Im looking at a condensate in a spherically symeric trap so the potential is $$V(r)=\frac{m}{2}\omega_r^2r^2$$ When the interactions are weak we assume this wavefunction:
$$\psi(\boldsymbol{r})=\left(\frac{N}{\pi^{\frac{3}{2}}\sigma^3l_r^3}\right)^{\frac{1}{2}}\exp\left(-\frac{r^2}{2\sigma^2l_r^2}\right)$$
with $r^2=x^2+y^2+z^2$ and $l_r=\sqrt{\frac{\hbar}{m\omega_r}}$ the energy is given by $$E=\int\frac{\hbar}{2m}|\nabla\psi|^2+V|\psi|^2+\frac{g}{2}|\psi|^4 \mathrm{d}^3\boldsymbol{r}$$ with $g=4\pi\hbar^2a_s/m$ I know the solution should be
$$E(\sigma)=\hbar\omega_rN\left[\frac{3}{4\sigma^2}+\frac{3\sigma^2}{4}+\frac{1}{\sqrt{2\pi}}\frac{Na_s}{l_r}\frac{1}{\sigma^3}\right]$$
The problem is the exponential term that pops up in each term of the energy integral casue you end up with a bunch of error functions and it doesnt cancel down nicely is there something im missing?
Apologies, I have been busy the last couple days.

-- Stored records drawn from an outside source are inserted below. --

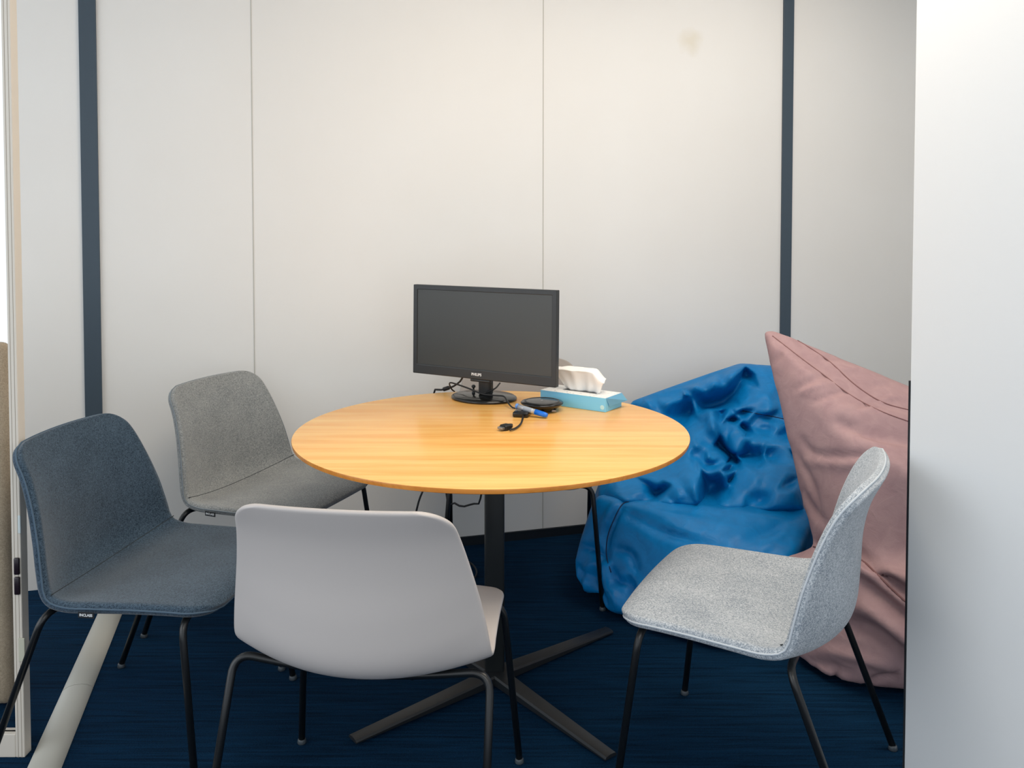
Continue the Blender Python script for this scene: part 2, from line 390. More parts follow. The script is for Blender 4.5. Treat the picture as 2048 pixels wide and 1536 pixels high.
# ------------------------------------------------------------------ chairs
# spine and side-edge profiles of the shell (y forward, z up), matched point by point
SPINE = [(0.262, 0.430), (0.240, 0.445), (0.18, 0.450), (0.07, 0.444), (-0.04, 0.434), (-0.12, 0.422), (-0.180, 0.428), (-0.218, 0.466), (-0.228, 0.545), (-0.233, 0.64), (-0.252, 0.725), (-0.290, 0.806)]
EDGE = [(0.250, 0.426), (0.232, 0.438), (0.18, 0.446), (0.08, 0.449), (-0.02, 0.449), (-0.09, 0.450), (-0.134, 0.468), (-0.148, 0.526), (-0.157, 0.595), (-0.174, 0.67), (-0.202, 0.742), (-0.243, 0.800)]
HALF = [.245, .250, .256, .262, .270, .277, .278, .271, .260, .245, .230, .217]
NV, NU = 57, 27
def shell_surface():
    n = 161
    def smooth(P_):
        out = []
        p = [Vector(q) for q in P_]; p = [p[0] * 2 - p[1]] + p + [p[-1] * 2 - p[-2]]
        for k in range(n):
            f = k / (n - 1) * (len(P_) - 1); i = min(len(P_) - 2, int(f)); t = f - i; a, b, c, d = p[i:i + 4]
            out.append(0.5 * ((2 * b) + (c - a) * t + (2 * a - 5 * b + 4 * c - d) * t * t + (3 * b - a - 3 * c + d) * t ** 3))
        return out
    sp, ed, hw_ = smooth(SPINE), smooth(EDGE), smooth([(h, 0) for h in HALF])
    cum = [0]
    for i in range(1, n): cum.append(cum[-1] + (sp[i] - sp[i - 1]).length)
    tot = cum[-1]; G = []
    for i in range(NV):
        t = i / (NV - 1); t = t + 0.5 * ((0.5 - 0.5 * math.cos(math.pi * t)) - t)
        s_ = t * tot; f = float(np.interp(s_, cum, range(n))); k = min(n - 2, int(f)); g = f - k
        a, b, w = sp[k].lerp(sp[k + 1], g), ed[k].lerp(ed[k + 1], g), hw_[k].lerp(hw_[k + 1], g).x
        r0, r1 = 0.075, 0.060
        if s_ < r0: d = r0 - s_; w = w - r0 + math.sqrt(max(0, r0 * r0 - d * d))
        e = tot - s_
        if e < r1: d = r1 - e; w = w - r1 + math.sqrt(max(0, r1 * r1 - d * d))
        row = []
        for q in range(NU):
            u = -1 + 2 * q / (NU - 1); u = math.sin(u * math.pi / 2) * 0.35 + u * 0.65
            x = u * w; m_ = (abs(x) / 0.262) ** 2.1
            c = a.lerp(b, m_); row.append(Vector((x, c.x, c.y)))
        G.append(row)
    return G
GRID = shell_surface()
def shell_mesh(name, th, top_pad=0.0):
    me = bpy.data.meshes.new(name)
    vs = [q for r in GRID for q in r]
    fs = [(i * NU + k, i * NU + k + 1, (i + 1) * NU + k + 1, (i + 1) * NU + k) for i in range(NV - 1) for k in range(NU - 1)]
    me.from_pydata(vs, [], fs); me.update()
    return me
def make_chair(name, label, m, pipe_m, kind, loc, rz, seamcol=None):
    t = thing(name, label, 'chair', loc, rz)
    th = 0.026 if kind == 'felt' else 0.011
    me = shell_mesh('seat_shell', th)
    sh = link('seat_shell', me, m, t)
    so = sh.modifiers.new('thickness', 'SOLIDIFY'); so.thickness = th; so.offset = 0.0; so.use_even_offset = False
    sb = sh.modifiers.new('round', 'SUBSURF'); sb.levels = 1; sb.render_levels = 1
    border = [GRID[0][k] for k in range(NU)] + [GRID[i][-1] for i in range(1, NV)] + [GRID[-1][k] for k in range(NU - 2, -1, -1)] + [GRID[i][0] for i in range(NV - 2, 0, -1)]
    if kind == 'felt':
        cen = Vector((0, -0.1, 0.5)); path = []
        nB = len(border)
        for i, q in enumerate(border):
            T = (border[(i + 1) % nB] - border[i - 1]).normalized()
            # outward in-surface direction: away from the row centre
            o = Vector((q.x, 0, 0)).normalized() if abs(q.x) > 0.12 else Vector((0, 0, 0))
            path.append(q + o * 0.0005)
        tube('piping', path, 0.0024, pipe_m, t, 8, closed=True)
        # crease seam between seat and back
        ri = min(range(NV), key=lambda i: abs(GRID[i][NU // 2].y + 0.170) + (0 if GRID[i][NU // 2].z < 0.6 else 9))
        pth = []
        for k in range(NU):
            q = GRID[ri][k]; a = GRID[ri + 1][k] - GRID[ri - 1][k]; b = (GRID[ri][min(NU - 1, k + 1)] - GRID[ri][max(0, k - 1)])
            nr = b.cross(a).normalized()
            if nr.z < 0: nr = -nr
            pth.append(q + nr * (th / 2 + 0.0002))
        tube('seam', pth, 0.0015, M_thread, t, 6)
        # woven tag on the right-hand side edge near the hip
        q = GRID[ri - 7][-1]; q2 = GRID[ri - 10][-1]; d = (q2 - q).normalized()
        for sgn in (1,):
            Mx = Matrix.Translation(q + Vector((0.0135, 0, -0.008))) @ Matrix.Rotation(math.pi / 2, 4, 'Z') @ Matrix.Rotation(math.pi / 2, 4, 'X')
            bm = bmesh.new(); boxmesh(bm, -0.020, 0.020, -0.007, 0.007, -0.001, 0.001, 0.0006, Mx)
            tg = from_bm('label_tag', bm, M_tag, t)
            text_mesh('lettering', 'INCLASS', 0.0085, M_white_ink, tg, Mx @ Matrix.Translation((0, 0, 0.0012)), 0.0002, 0.0002)
    # tubular legs, each running in under the seat to the middle
    for sx in (-1, 1):
        for (yf, ym, xb, zb, zm) in ((0.245, 0.195, 0.252, 0.426, 0.414), (-0.300, -0.135, 0.276, 0.434, 0.403)):
            pts = [(sx * 0.285, yf, 0.008), (sx * xb, ym, zb), (sx * 0.13, ym * 0.98, (zb * 0.35 + zm * 0.65)), (0, ym * 0.97, zm)]
            lg = tube('leg', rounded(pts, 0.045, 8), 0.0085, M_black, t, 14)
            bm = bmesh.new(); lathe(bm, [(0, 0), (0.0105, 0), (0.0115, 0.003), (0.0105, 0.010), (0.0085, 0.013), (0, 0.013)], 16, Matrix.Translation((sx * 0.285, yf, 0)))
            from_bm('glide', bm, M_glide, lg, True)
    for sx in (-1, 1):
        tube('seat_frame', [(sx * 0.11, 0.19, 0.416), (sx * 0.11, -0.13, 0.408)], 0.008, M_black, t, 10)
    return t

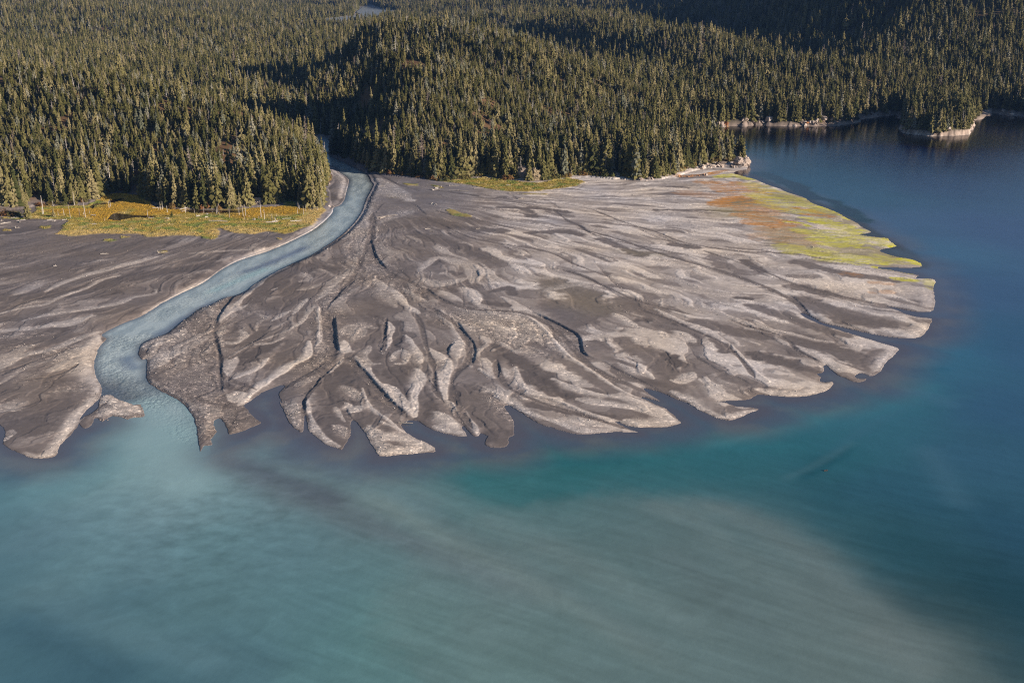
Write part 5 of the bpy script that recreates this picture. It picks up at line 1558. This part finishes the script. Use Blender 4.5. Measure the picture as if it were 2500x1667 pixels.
# ------------------------------------------------------------------ driftwood
def driftwood(spec, L, ang, label, rad=.32, wad=False, z=3.0, tilt=0.03):
    g = pts(spec, z)[0]
    a = R(ang)
    e = np.array([math.cos(a) * L, math.sin(a) * L, L * tilt])
    n = np.array([-math.sin(a), math.cos(a), 0])
    m_ = e * .5 + n * L * RS.uniform(-.06, .06)
    segs = [(np.zeros(3) + [0, 0, rad * .6], m_ + [0, 0, rad * .6], rad, rad * .8), (m_ + [0, 0, rad * .6], e + [0, 0, rad * .6], rad * .8, rad * .45)]
    for q in range(2 + int(L / 5)):
        f = RS.uniform(.3, .95); ll = RS.uniform(.5, 1.5)
        b = e * f + [0, 0, rad]
        segs.append((b, b + np.array([RS.normal(0, .6), RS.normal(0, .6), RS.uniform(.2, .9)]) * ll, rad * .35, rad * .12))
    if wad:
        for q in range(8):
            ph = q * .785 + RS.random() * .4
            d = n * math.cos(ph) + np.array([0, 0, 1]) * math.sin(ph) - e / L * .3
            segs.append((np.array([0, 0, rad * .8]), d * RS.uniform(.8, 1.7) + [0, 0, rad * .8], rad * .5, rad * .15))
    link("driftwood_log", tubes(segs).mesh("driftwood_log", M_DEAD), loc=(g[0], g[1], float(height(g[0], g[1])[0])), label=label, category="driftwood", group="driftwood logs stranded on the delta")
for a in [
    ("M:5,590", 7, 35, "longest pale log leaning up in the tangle at the meadow's far left"), ("M:20,550", 4, 120, "stubby log in the far-left driftwood tangle", .4, True),
    ("M:150,515", 5, 10, "log lying behind the far-left driftwood tangle"), ("M:190,505", 3, 75, "short upright-branched log right of the far-left tangle"),
    ("M:250,560", 4, -50, "root-wad log between the far-left tangle and the lone spruce", .45, True), ("M:270,545", 4, 15, "pale log crossing the root-wad in front of the lone spruce"),
    ("M:215,640", 3, 5, "log on dark silt in front of the lone spruce", .3, True), ("M:640,545", 6, 5, "long white log beside the small young spruce"),
    ("M:725,560", 4, 80, "white root-wad below the small young spruce", .4, True), ("M:850,540", 3, 10, "short log right of the small young spruce"),
    ("M:1255,600", 3.5, 8, "pale log in the green front grass"), ("M:1310,485", 4, 170, "thin log among the short meadow trunks"),
    ("M:2080,385", 9, 5, "long low log on the slough bank at the driftwood jam's left"), ("M:2030,520", 4, 10, "log lying beyond the dark pool's right end"),
    ("K:215,405", 6, 20, "steeply stacked log of the driftwood jam", .3, False, 3, .2), ("K:245,430", 5, 60, "front log of the driftwood jam", .3, True),
    ("K:60,525", 4, 150, "white branching log beside the low bush", .35, True), ("K:450,495", 2.5, 30, "white stump left of the meadow's middle", .45, True),
    ("K:590,468", 2, 80, "small white stump behind the meadow's middle", .4, True), ("K:560,508", 3, 50, "tilted white log in the meadow's middle"),
    ("K:870,565", 14, 175, "longest thin pole lying in the front green grass"), ("K:665,430", 4, 60, "log at the edge of the dark slough", .35, True),
    ("K:1230,548", 2.5, 75, "bright white stump in front of the golden sedge", .5, True), ("K:1400,575", 8, 8, "long log at the base of the right driftwood heap"),
    ("K:1530,560", 5, 110, "up-tilted log of the right driftwood heap", .32, False, 3, .35), ("K:1480,565", 5, 35, "crossed log of the right driftwood heap"),
    ("K:1620,530", 6, 10, "brown log behind the right driftwood heap"), ("K:1730,560", 8, 12, "thin pole right of the right driftwood heap"),
    ("N:1255,1310", 16, 28, "largest orange-brown log on the gravel beside the river"), ("N:1290,1320", 8, 60, "branch-like log under the largest orange-brown log"),
    ("N:1390,1050", 9, -12, "thin log on gravel above the dry gully"), ("N:2000,925", 6, 30, "log in the small tuft of grass on the gravel", .35, True),
    ("N:1960,950", 7, 10, "knotted log below the small grass tuft", .4, True), ("N:1960,1130", 5, -40, "brown log on the gravel by the mid-fan gully", .35, True),
    ("N:1270,912", 5, 5, "thin log on the gravel point at the river's right bank"),
    ("O:250,375", 8, 0, "forked log left of the lower grass bank", .35, True), ("O:490,440", 16, 176, "long straight log below the narrow grass bank"),
    ("O:560,405", 9, 20, "forked log at the grass bank's lower edge", .3, True), ("O:1270,466", 6, 2, "white log lying just below the green bank"),
    ("O:1125,538", 5, 6, "isolated bright white log out on the grey flat", .5), ("O:1010,466", 1.6, 10, "short white log left of the two bright ones", .45),
    ("O:600,285", 7, 155, "fallen dead branch at the forest edge above the grass bank", .3, True), ("O:970,370", 4, 5, "small pale log within the green bank"),
    ("O:30,430", 6, 40, "log in the heap at the left of the grass bank", .35, True), ("B:620,150", 4, 10, "reddish log on the fan above the plateau bar"),
    ("B:650,165", 3, -10, "shorter reddish log beside the first on the fan"), ("B:945,146", 3, 5, "small dark red log on the upper fan"),
    ("A:640,305", 5, 5, "thin log with dry grass on the dark left flat"), ("A:1010,297", 5, 8, "log beside a dry tuft on the dark left flat", .35, True),
    ("A:340,378", 2, 0, "short log alone on the dark left flat"), ("G:1225,773", 6, -8, "dark log at the waterline between two gravel lobes")]:
    driftwood(*a)
me = tubes([(np.array([-.7, 0, 0]), np.array([.7, .1, .05]), .3, .22), (np.array([.3, 0, .2]), np.array([.4, .1, .6]), .12, .06)]).mesh("driftwood_log", vary_mat("waterlogged_wood", [(.03, .022, .02), (.06, .04, .035)]))
g = gnd(2016, 1149, 0)
link("driftwood_log", me, loc=(g[0], g[1], .05), label="small dark piece of wood floating alone on the open teal water", category="driftwood")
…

For brevity's sake I will rewrite $$\psi(r)=\alpha\cdot \exp(-\beta r^2)$$ We can simplify the problem a little bit by only looking at the one dimensional integral (assuming the bounds are $[0,\infty)$ as per usual in quantum mechanics) $$\int_0^\infty ...~\mathrm{d}r$$ Since $\psi$ is radially symmetric, we can take this as a constant and then just integrate that over $\theta\in[0,2\pi)$, $\phi\in[0,\pi)$. Recall that if $\psi$ has no $\theta,\phi$ dependence, we can write simply $$\nabla \psi=\frac{\mathrm{d} \psi}{\mathrm{d} r}=-2\alpha\beta r\exp(-\beta r^2)$$ Which leads us to the one dimensional version of the integral in the question $$E_1=\int_0^\infty \frac{\hbar}{m}2\alpha^2\beta^2r^2\exp(-2\beta r^2)+\frac{m\omega^2}{2}r^2\alpha^2\exp(-2\beta r^2)+\frac{g}{2}\alpha^4\exp(-4\beta r^2)\mathrm{d}r$$ If you're prepared to accept the integral identity $$\int_0^\infty x^n\exp(-kx^2)\mathrm{d}x=\frac{1}{k^{(n+1)/2}}\frac{1}{2}\Gamma\left(\frac{n+1}{2}\right)$$ Which is discussed in this MSE question, then we can write this as $$E_1=\frac{1}{(2\beta)^{3/2}}\frac{1}{2}\Gamma(3/2)\left(\frac{\hbar}{m}2\alpha^2\beta^2+\frac{m\omega^2\alpha^2}{2}\right)+\frac{g\alpha^4}{2}\frac{1}{(4\beta)^{1/2}}\frac{1}{2}\Gamma(1/2)$$ The half integer values of the Gamma are well known. See Wikipedia. So we can make some simplifications $$E_1=\frac{\sqrt{\pi}\alpha^2}{2^{5/2}}\left(\frac{\hbar\sqrt{\beta}}{m}+\frac{m\omega^2}{4\beta^{3/2}}+\frac{g\alpha^2}{\sqrt{2}\sqrt{\beta}}\right).$$